California lawmakers recognize that wage theft is a serious and widespread problem that causes severe hardship to workers and their families. Immigrant workers are the most frequent victims of wage theft and are also exposed to the greatest hazards at work. When they come forward to expose unfair, unsafe, or illegal conditions, they face retaliation from the employer, often involving threats to contact the police or immigration enforcement agencies.

Starting January 1, 2014, it will be unlawful for an employer to engage in unfair immigration-related practices against any employee in order to retaliate against the employee's exercise of a legal right. An employee's exercise of a right may include:

Filing a complaint or informing any person of an employer's alleged violation of a law, so long as the complaint or disclosure is made in good faith.

Seeking information regarding whether an employer is in compliance with the law.

Informing other employees of their potential rights and remedies under the law, and helping them assert those rights.

“Unfair immigration-related practice” means any of the following practices, when undertaken for the retaliatory purposes prohibited by law:

  1. Requesting more or different documents than are required by law, or refusing to honor required documents provided that reasonably appear to be genuine.
  2. Misusing the federal E-Verify system to check the employment authorization status of a person.
  3. Threatening to file or filing a false police report.
  4. Threatening to contact or contacting immigration authorities.

If an employer engages in an unfair immigration-related practice against an employee within 90 days of the employee's exercise of rights protected under the law, the employer is presumed to have done so in retaliation for the exercise of those rights, unless the employer can prove otherwise.
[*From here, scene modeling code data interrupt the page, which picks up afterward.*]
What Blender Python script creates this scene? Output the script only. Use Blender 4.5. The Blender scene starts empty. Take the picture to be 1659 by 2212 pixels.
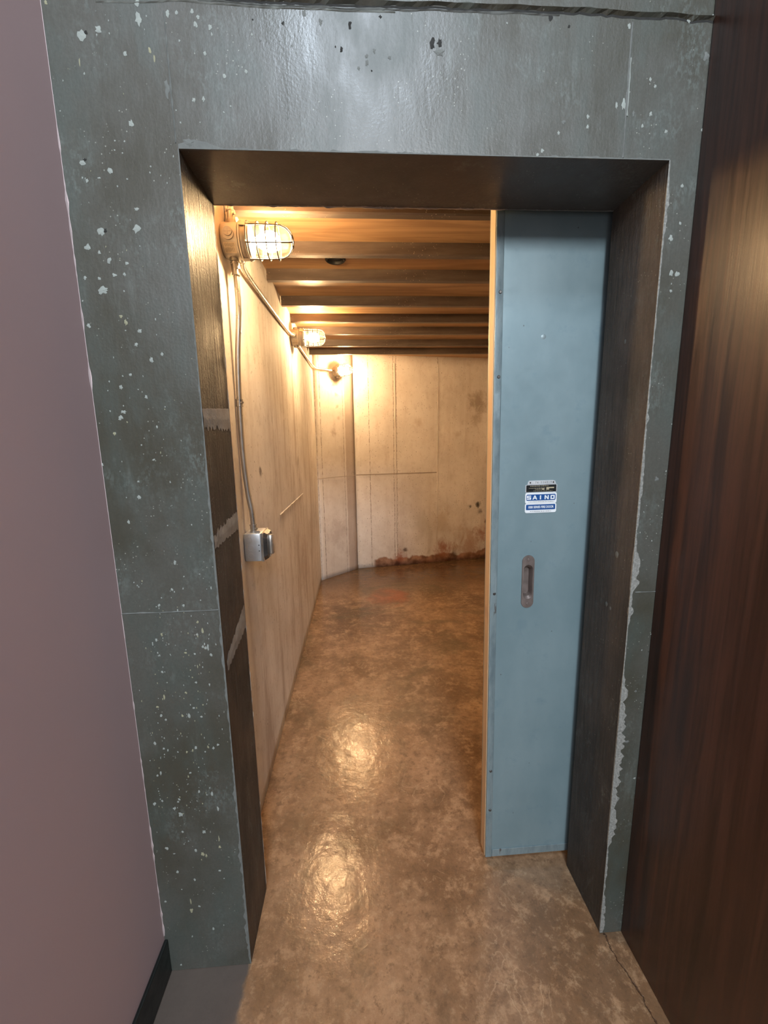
import bpy, bmesh, math, random
from mathutils import Vector, Matrix, noise as mnoise
random.seed(7)
SC = bpy.context.scene
COL = SC.collection
PI = math.pi

# ------------------------------------------------------------------ camera
W, H = 1659, 2212
F_PX = 893.2
PITCH, YAW, ROLL = .172263, .0584975, -.0163507
EYE = 1.55
cam = bpy.data.cameras.new('camera')
cam.sensor_fit = 'VERTICAL'; cam.sensor_height = 24.0
cam.lens = 24.0 * F_PX / H
cam.clip_start = .02
camo = bpy.data.objects.new('camera', cam); COL.objects.link(camo)
fwd = Vector((math.sin(YAW)*math.cos(PITCH), math.cos(YAW)*math.cos(PITCH), -math.sin(PITCH)))
rt = Vector((math.cos(YAW), -math.sin(YAW), 0)); dn = fwd.cross(rt)
cr, sr = math.cos(ROLL), math.sin(ROLL)
rt2 = cr*rt - sr*dn; dn2 = sr*rt + cr*dn
M = Matrix((rt2, -dn2, -fwd)).transposed().to_4x4(); M.translation = (0, 0, EYE)
camo.matrix_world = M
SC.camera = camo

# ------------------------------------------------------------------ world, daylight, exposure
SC.view_settings.view_transform = 'Standard'; SC.view_settings.look = 'None'
SC.view_settings.exposure = 0.55; SC.view_settings.gamma = 1.0
SC.view_settings.use_curve_mapping = False
wd = bpy.data.worlds.new('world'); SC.world = wd; wd.use_nodes = True
wd.node_tree.nodes['Background'].inputs[0].default_value = (.93, .95, 1.0, 1)
wd.node_tree.nodes['Background'].inputs[1].default_value = .62

def area(name, loc, target, sx, sy, power, color):
    l = bpy.data.lights.new(name, 'AREA'); l.shape = 'RECTANGLE'; l.size = sx; l.size_y = sy
    l.energy = power; l.color = color
    o = bpy.data.objects.new(name, l); COL.objects.link(o); o.location = loc
    o.rotation_euler = (Vector(target)-Vector(loc)).to_track_quat('-Z', 'Y').to_euler()
    return o
area('daylight_window', (.35, -3.6, 3.55), (.3, 1.0, 1.2), 1.1, .8, 130, (.88, .94, 1.0))
area('daylight_skylight', (.08, -1.25, 4.3), (.1, 1.0, 1.6), .7, .5, 34, (.74, .86, 1.0))
LAMP_L = 490.0      # radiance of the lit bulbs
LAMP_COL = (1.0, .66, .34)

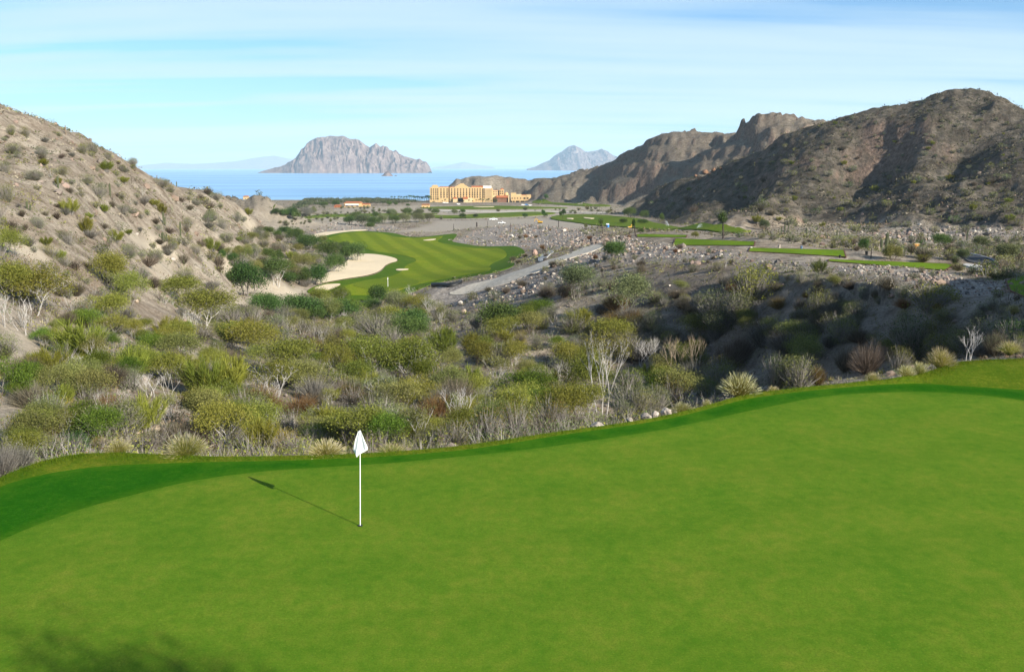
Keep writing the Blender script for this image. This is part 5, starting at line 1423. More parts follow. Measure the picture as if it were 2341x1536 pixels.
rp = random.Random(4)
pl_x = [896, 902, 912, 918, 924, 930, 936, 941, 946, 950, 954, 958, 963, 967, 971, 975, 979, 982]
for i, x in enumerate(pl_x):
    palm(x, 459 + i * .22, rp.uniform(11, 15) + i * .2, ORD[i] + ' palm from the left in the seaside row left of the hotel')
front = [(1001, 463, 11), (1018, 464, 10), (1028, 465, 11), (1034, 465, 9), (1060, 465, 8), (1072, 465, 10), (1081, 466, 9), (1089, 465, 10), (1094, 465, 11), (1099, 466, 14), (1106, 466, 13), (1113, 466, 12), (1118, 466, 14), (1124, 467, 11), (1130, 467, 12), (1136, 467, 11), (1011, 465, 8), (1045, 466, 7)]
for i, (x, y, h) in enumerate(sorted(front)):
    palm(x, y, h, ORD[i] + ' leafy palm from the left against the ochre hotel front')

# trees with a bare trunk and a small leaning crown on the gravel
def stick_tree(px, py, hpx, lean, label, leaf='dark_green', crown=0.3):
    g = hit(px, py, 60); h = px_h(g, px, py, hpx)
    o = link('transplanted_tree', None, loc=g); tag(o, label, 'tree', 'trees with bare trunks')
    v, f = tubes([(np.array([0, 0, -.3]), np.array([lean * .6, 0, h * .62]), .2, .15), (np.array([lean * .6, 0, h * .62]), np.array([lean, 0, h * .85]), .15, .08)], 7)
    link('trunk', mesh_from('trunk', v, f), M_DARKP, o)
    rs = RS(int(px)); n = 700
    c = rand_unit(rs, n) * rs.rand(n, 1) ** .5 * np.array([h * crown * .5, h * crown * .5, h * .22]) + np.array([lean, 0, h * .8])
    v, f = leaf_quads(rs, c, .16, .3)
    link('crown', mesh_from('crown', v, f, False), LEAF[leaf], o)
stick_tree(1653, 546, 60, -.3, 'tall single-trunk tree with small dark crown above the tees', crown=.4)
stick_tree(1378, 538, 40, -.9, 'leaning trunk with a small dark crown right of the gravel flat')
stick_tree(1453, 541, 40, -.7, 'leaning bare trunk at the left end of the farthest tee', crown=.2)

# ------------------------------------------------------------------ stuff: low scrub and loose rock
def sample_field(n, seed, dmin, dmax, accept):
    rs = RS(seed)
    u = rs.uniform(-.82, .82, n); D = np.exp(rs.uniform(math.log(dmin), math.log(dmax), n))
    x, y = u * D, D
    k = accept(x, y, rs)
    return x[k], y[k], rs
def fieldv(A, x, y):
    fu = np.interp(x / y, ug, np.arange(NU)).astype(int); fv = np.clip((np.log(np.maximum(y, D0)) - vg[0]) / (vg[-1] - vg[0]) * (NV - 1), 0, NV - 1).astype(int)
    return A[fv, fu]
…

Employees who experience illegal immigration -related practices may be entitled to reinstatement and reimbursement for lost wages and any damages or penalties, as provided by law. The employer may also be liable for a civil penalty of up to $10,000 per violation.
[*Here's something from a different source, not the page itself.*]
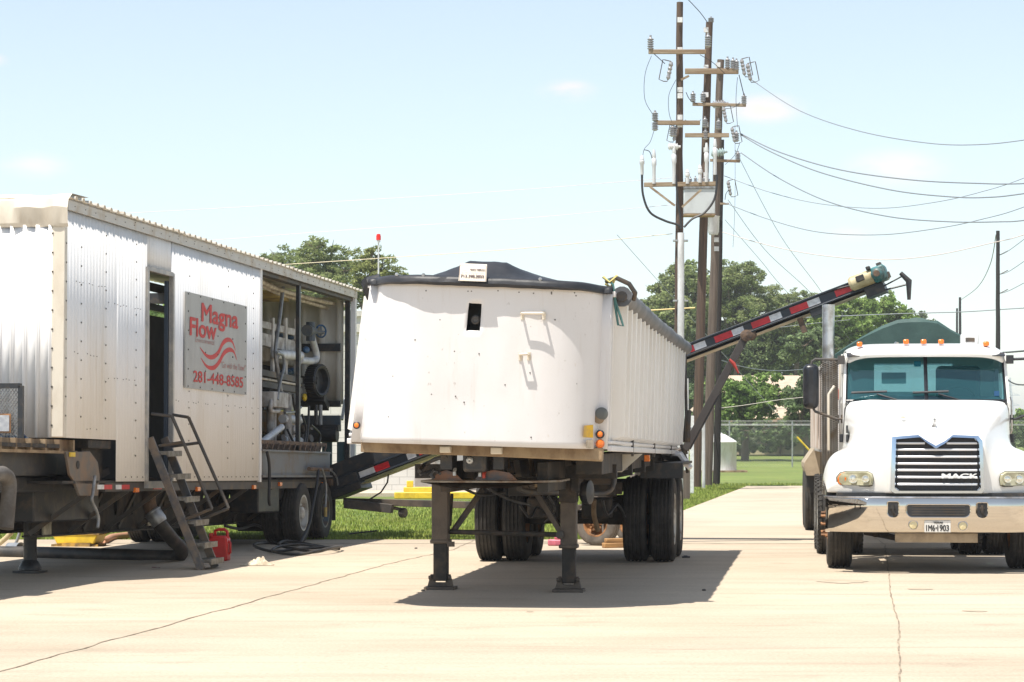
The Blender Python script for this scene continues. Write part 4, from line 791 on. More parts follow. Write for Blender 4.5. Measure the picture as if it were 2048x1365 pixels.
# tray and I-beam under the bay
yb2 = ly(660); za = lp(560, 900).z; zb = lp(560, 955).z
mb = MB(); mb.bx(-.06, .0, ybay, yb2, zb+.03, za-.03); mb.bx(-.16, .045, ybay, yb2-.1, za-.03, za-.005); mb.bx(-.16, .045, ybay, yb2, zb, zb+.03); mb.build('bay_side_beam', mat('blue_grey_steel', (.17, .18, .19), .55, col2=(.16, .11, .07), scale=2.5, lo=.48, hi=.7), st)
mb = MB(); mb.bx(-.5, -.1, ybay, yb2-.2, za-.02, za+.10); 
for k in range(12): y = ybay+.2+k*.3; mb.bar((.03, y, za), (.03, y+.09, za+.08), .015, .03)
mb.bar((.0, ybay, za+.10), (.0, yb2-.3, za+.10), .05, .05); mb.build('cable_tray', RUST, st)
# sign
ysn0, ysn1 = ly(365), ly(487); zs1 = lp(365, 583).z; zs0 = lp(365, 776).z
mb = MB(); mb.bx(.018, .04, ysn0, ysn1, zs0, zs1); sg = mb.build('sign_panel', SIGNG, st)
def sgM(u, v): return Maxes((.041, ysn0+(ysn1-ysn0)*u, zs1-(zs1-zs0)*v), (0, 1, 0), (0, 0, 1), (1, 0, 0))
SW = ysn1-ysn0; SH = zs1-zs0
def sgt(s, u0, v0, u1, v1, m, name='lettering', bold=.0, fat=0):   # u,v of the left-top and right-bottom corner
    return text(s, name, m, sg, sgM(u0, v1), (u1-u0)*SW, (v1-v0)*SH, bold, fat=fat)
sgt('Magna', .235, .085, .835, .335, REDINK, fat=.015); sgt('Flow', .055, .26, .47, .445, REDINK, fat=.015)
sgt('Environmental', .14, .455, .44, .505, PINKINK, bold=.0); sgt('"Go with the Flow!"', .55, .665, .98, .735, PINKINK, bold=0); sgt('281-448-8585', .11, .81, .93, .925, REDINK, fat=.006)
mb = MB()
for off, vs_ in ((0, ((.21, .555), (.30, .625), (.40, .64), (.50, .585), (.58, .47), (.66, .42), (.74, .43), (.80, .525))), (0, ((.225, .665), (.32, .745), (.43, .75), (.52, .68), (.60, .575), (.69, .525), (.77, .54), (.82, .625)))):
    P0 = [Vector((u, v, 0)) for u, v in vs_]; out = []
    for i in range(len(P0)-1):
        p0 = P0[max(i-1, 0)]; p1 = P0[i]; p2 = P0[i+1]; p3 = P0[min(i+2, len(P0)-1)]
        for k in range(6): t = k/6; out.append(.5*((2*p1)+(p2-p0)*t+(2*p0-5*p1+4*p2-p3)*t*t+(3*p1-3*p2+p3-p0)*t*t*t))
    out.append(P0[-1]); n = len(out); a_ = []; b_ = []
    for i, p in enumerate(out):
        d = out[min(i+1, n-1)]-out[max(i-1, 0)]; d = Vector((d.x*SW, d.y*SH, 0)).normalized(); nn = Vector((-d.y/SW, d.x/SH, 0)); ww = .033*math.sin(math.pi*min(1, max(0, (i+.2)/(n-.6))))**.7+.001
        for L_, s_ in ((a_, 1), (b_, -1)): q = p+nn*ww*s_; L_.append((.042, ysn0+SW*q.x, zs1-SH*q.y))
    mb.grid([a_, b_])
mb.build('wave_emblem', REDINK, sg, smooth=0)
mb = MB()
for i in range(6):
    for v in (.02, .98): bolt((.041, ysn0+SW*(.03+.94*i/5), zs1-SH*v), .012)
for i in range(1, 5):
    for u in (.03, .3, .5, .75, .97): bolt((.041, ysn0+SW*u, zs1-SH*i/5), .012)
tag(mb.build('sign_rivets', BOLT, sg, smooth=0), kind='stuff')
# ---- chassis
zrail = lp(300, 972).z
mb = MB(); y0 = ly(150); mb.bx(-.12, -.02, ystep-.3, LEN-1.7, zrail-.06, zfloor-.02); mb.bx(-W+.02, -W+.12, ystep-.3, LEN-1.7, zrail-.06, zfloor-.02)
for k in range(22): y = ystep+k*.55; mb.bx(-W+.12, -.12, y, y+.06, zrail-.02, zfloor-.03)
mb.build('deck_rail', CHAS2, st)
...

In addition, the employers' attorneys are also prohibited from reporting suspected immigration status or threatening to report suspected immigration status of employees or their witnesses (or family members) simply because these persons exercised their employment rights. Attorneys who threaten to report an employee's immigration status or suspected immigration status may be guilty of extortion, and may be disbarred, suspended, or disciplined by the California State Bar.